The King of Taos
In his novel The King of Taos, Max Evans chronicles the lives of friends who wile away their days drinking in a local bar and thinking up ways to make a little money in their tourist-heavy New Mexico town.
Set in the 1950s, Evans’s novel unfolds as a series of distinct episodes, with time passing slowly in the lived-in setting for his realistically lost characters. There’s Zacharias, who spends most days drunk, asking favors from friends while he waits for a huge check from the Veterans Administration that he swears will be arriving any day. While his wife works and his children grow, Zacharias borrows against his potential windfall. Meanwhile, Shaw, a young aspiring artist who moves to town, finds a muse in the prostitute whom he routinely paints, and creates a lot of work to sell to eager tourists.
The group includes men known as the Lover, the Fighter, and the Undertaker, whose apt nicknames reflect the roles they play in a town where little seems to change. Their stories are interconnected: Zacharias ensures that his daughter will marry the Lover, Shaw befriends the town’s one successful artist, everyone congregates at the local hangout, and all are on a never-ending search for a little more money and a little more alcohol.

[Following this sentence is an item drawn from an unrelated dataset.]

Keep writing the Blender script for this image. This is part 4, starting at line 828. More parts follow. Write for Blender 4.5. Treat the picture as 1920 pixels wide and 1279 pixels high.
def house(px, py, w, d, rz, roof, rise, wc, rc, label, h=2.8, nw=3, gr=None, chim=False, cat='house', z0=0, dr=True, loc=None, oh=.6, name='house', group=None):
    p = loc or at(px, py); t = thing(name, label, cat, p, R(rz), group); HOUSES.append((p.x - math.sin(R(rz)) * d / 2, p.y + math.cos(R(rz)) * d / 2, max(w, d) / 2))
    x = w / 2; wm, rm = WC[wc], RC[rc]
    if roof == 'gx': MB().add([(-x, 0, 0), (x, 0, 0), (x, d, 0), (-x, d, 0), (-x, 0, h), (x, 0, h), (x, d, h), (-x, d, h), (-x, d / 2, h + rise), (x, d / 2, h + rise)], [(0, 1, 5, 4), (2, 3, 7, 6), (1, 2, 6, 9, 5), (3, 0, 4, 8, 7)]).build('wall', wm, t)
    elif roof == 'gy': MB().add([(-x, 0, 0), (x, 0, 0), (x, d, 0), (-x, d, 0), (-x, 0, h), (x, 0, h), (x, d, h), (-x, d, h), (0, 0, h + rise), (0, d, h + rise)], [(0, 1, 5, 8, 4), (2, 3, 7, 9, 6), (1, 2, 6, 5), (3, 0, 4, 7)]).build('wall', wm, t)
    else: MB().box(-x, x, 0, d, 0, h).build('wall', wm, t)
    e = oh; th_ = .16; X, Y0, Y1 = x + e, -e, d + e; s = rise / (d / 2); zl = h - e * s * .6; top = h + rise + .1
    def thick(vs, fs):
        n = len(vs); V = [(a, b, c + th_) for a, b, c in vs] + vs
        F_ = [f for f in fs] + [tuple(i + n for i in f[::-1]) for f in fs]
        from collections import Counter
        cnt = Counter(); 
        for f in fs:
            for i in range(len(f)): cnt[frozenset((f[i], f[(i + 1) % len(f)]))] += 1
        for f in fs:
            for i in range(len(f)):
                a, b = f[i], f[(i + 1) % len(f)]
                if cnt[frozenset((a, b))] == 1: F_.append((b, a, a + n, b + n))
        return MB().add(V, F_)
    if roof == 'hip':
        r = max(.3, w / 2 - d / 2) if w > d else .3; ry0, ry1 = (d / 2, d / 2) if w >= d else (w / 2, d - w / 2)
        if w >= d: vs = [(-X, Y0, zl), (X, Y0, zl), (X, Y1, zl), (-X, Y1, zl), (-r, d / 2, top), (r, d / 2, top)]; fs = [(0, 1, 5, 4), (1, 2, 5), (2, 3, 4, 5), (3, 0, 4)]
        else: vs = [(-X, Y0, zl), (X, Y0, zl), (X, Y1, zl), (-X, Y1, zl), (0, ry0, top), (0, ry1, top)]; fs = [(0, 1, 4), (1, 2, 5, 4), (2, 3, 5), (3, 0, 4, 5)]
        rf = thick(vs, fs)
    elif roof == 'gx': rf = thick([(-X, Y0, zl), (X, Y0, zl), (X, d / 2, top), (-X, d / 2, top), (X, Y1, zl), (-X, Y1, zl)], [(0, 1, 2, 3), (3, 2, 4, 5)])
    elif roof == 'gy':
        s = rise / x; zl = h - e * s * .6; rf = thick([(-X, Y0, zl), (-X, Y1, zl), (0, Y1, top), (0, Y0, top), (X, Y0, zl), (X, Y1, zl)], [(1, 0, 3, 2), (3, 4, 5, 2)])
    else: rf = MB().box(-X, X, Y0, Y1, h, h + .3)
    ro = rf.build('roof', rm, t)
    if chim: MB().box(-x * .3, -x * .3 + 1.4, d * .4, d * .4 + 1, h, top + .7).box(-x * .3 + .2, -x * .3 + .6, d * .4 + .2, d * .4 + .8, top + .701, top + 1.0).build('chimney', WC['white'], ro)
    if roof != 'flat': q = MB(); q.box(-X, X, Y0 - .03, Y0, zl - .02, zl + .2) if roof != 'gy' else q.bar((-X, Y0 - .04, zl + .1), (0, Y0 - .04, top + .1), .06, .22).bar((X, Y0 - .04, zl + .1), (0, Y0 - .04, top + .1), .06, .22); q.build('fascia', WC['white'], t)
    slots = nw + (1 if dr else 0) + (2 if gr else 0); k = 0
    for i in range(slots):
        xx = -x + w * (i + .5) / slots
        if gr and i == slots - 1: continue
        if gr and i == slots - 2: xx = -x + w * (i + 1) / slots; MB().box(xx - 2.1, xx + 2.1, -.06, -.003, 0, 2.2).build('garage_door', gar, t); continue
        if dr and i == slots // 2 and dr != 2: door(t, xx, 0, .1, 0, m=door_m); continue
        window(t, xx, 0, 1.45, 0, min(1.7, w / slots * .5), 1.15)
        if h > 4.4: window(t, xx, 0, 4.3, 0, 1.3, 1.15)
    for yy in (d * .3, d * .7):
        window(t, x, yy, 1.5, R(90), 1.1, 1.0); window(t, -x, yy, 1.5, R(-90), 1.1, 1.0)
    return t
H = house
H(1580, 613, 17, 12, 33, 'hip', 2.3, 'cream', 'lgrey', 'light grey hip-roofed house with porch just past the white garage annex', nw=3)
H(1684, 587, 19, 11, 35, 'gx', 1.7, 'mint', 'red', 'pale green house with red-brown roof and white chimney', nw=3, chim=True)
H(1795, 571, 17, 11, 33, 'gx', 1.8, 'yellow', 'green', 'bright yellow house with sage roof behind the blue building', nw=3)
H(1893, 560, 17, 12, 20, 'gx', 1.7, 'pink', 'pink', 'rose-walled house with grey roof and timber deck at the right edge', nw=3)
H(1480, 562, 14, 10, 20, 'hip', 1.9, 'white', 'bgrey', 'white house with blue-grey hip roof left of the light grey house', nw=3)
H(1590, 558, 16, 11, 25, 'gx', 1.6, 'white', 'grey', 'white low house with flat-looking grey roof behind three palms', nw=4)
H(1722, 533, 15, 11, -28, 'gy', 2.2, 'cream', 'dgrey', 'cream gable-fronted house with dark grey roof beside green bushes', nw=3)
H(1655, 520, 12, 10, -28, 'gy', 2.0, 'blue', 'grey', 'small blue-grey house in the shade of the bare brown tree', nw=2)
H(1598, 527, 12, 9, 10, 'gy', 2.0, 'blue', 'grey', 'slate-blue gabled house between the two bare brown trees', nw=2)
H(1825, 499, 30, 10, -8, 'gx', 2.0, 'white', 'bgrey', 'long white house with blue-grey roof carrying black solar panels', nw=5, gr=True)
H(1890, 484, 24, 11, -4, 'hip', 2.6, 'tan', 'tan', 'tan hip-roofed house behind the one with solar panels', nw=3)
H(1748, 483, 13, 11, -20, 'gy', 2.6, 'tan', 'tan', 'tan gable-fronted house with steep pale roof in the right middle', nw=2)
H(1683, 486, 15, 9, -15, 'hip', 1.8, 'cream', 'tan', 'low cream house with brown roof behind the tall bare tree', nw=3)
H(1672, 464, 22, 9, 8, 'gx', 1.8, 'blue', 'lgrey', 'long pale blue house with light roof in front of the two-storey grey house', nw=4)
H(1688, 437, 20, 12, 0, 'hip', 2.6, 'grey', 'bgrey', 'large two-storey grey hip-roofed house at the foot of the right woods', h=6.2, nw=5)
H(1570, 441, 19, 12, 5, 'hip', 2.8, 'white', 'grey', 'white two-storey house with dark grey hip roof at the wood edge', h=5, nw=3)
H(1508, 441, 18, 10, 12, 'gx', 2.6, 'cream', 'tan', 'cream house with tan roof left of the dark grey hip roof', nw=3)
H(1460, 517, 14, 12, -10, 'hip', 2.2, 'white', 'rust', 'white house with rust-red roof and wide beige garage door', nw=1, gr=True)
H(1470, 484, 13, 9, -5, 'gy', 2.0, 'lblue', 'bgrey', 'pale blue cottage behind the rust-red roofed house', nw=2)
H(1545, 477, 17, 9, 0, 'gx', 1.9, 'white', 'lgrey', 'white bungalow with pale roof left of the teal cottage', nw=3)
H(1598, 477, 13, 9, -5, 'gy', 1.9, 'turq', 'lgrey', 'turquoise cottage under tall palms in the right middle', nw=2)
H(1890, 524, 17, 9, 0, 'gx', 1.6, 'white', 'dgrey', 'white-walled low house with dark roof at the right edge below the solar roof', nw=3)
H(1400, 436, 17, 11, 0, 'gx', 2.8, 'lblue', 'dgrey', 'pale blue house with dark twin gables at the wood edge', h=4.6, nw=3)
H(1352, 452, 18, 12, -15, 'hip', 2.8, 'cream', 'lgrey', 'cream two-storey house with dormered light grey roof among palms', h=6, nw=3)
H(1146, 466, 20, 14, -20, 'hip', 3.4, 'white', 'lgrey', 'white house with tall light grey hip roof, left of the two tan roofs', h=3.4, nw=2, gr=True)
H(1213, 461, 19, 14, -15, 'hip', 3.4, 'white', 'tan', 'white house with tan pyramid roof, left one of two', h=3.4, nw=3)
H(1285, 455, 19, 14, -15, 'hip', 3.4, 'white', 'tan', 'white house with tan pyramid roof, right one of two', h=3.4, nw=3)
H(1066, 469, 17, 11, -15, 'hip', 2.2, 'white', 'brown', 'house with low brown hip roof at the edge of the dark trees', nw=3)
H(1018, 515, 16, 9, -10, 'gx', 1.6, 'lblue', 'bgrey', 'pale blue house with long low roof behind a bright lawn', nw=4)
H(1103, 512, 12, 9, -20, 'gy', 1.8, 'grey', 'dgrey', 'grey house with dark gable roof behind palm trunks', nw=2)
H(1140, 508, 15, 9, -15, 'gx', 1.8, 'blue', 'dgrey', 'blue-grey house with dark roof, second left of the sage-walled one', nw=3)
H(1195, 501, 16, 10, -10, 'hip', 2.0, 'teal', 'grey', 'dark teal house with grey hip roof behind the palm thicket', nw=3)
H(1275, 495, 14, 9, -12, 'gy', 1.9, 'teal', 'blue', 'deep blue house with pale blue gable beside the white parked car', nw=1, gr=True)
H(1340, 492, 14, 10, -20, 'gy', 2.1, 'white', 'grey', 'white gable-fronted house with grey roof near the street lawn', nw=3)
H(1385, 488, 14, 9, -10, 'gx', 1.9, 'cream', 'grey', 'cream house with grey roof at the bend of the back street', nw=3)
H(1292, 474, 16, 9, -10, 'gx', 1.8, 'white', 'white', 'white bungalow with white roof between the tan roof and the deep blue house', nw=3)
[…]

Though the stakes of the The King of Taos seem small, they loom large to the characters, resulting in a novel filled with easy charm. The landscape of Taos draws the visitors who fund the townspeople’s existences, and that setting is rendered with such beauty that it becomes a presence in its own right. The King of Taos is a nostalgic portrait of a time and place, packed with people whose mistakes and shifting ambitions make them memorable.